Castañeda: A lot of women and minority founders probably struggle with this exact dilemma. If you grow up not having anything, you’re used to running a business on fumes to make it. Then, once you have money, it doesn’t feel right to spend it all. We want to be good stewards of our money. We feel very fortunate, but it’s also a little surreal.

Have you gotten any bad advice starting your business?

Castañeda: “That’s too hard.” Just because something is hard doesn’t mean you shouldn’t do it. Sometimes, that’s exactly what sets you apart from other businesses.
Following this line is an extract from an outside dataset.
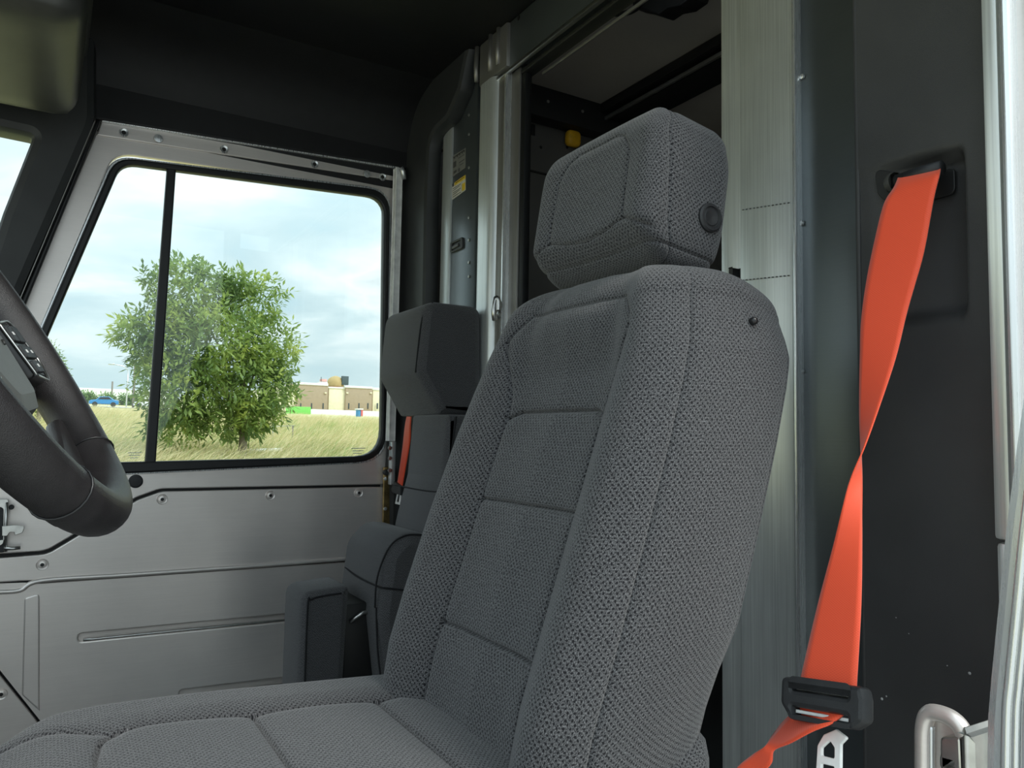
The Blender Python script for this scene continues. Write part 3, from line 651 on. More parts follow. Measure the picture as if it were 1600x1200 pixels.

PonTell: We’ve gotten a lot of advice from people who say, “Trust me, I’ve been doing this for 40 years and this is the way it’s always done.” The reason there hasn’t been a lot of innovation in this very specific space — canned beverages — is because people say, “It’s been done this way for this many years, so you have to do it like that” — when that’s not true.

Last question: Who are your role models?

PonTell: I have a cheesy one. One of my best friends from college is one of the youngest female venture capital partners in Silicon Valley. I’ve known her as my best friend for over a decade, but she works on billion-dollar deals all the time. She reminds me that there’s a space in this playground for females and minority females, too.

Castañeda: I would say Dany Garcia. She’s Dwayne Johnson’s ex-wife, and they still partner on a lot of business deals. She’s also a bodybuilder — not that I want to be a bodybuilder, but that requires such dedication and confidence. I really admire how she’s able to balance all of these really impressive deals with her health and her family, all while being a Mexican-American woman in business.

This interview has been edited and condensed for clarity.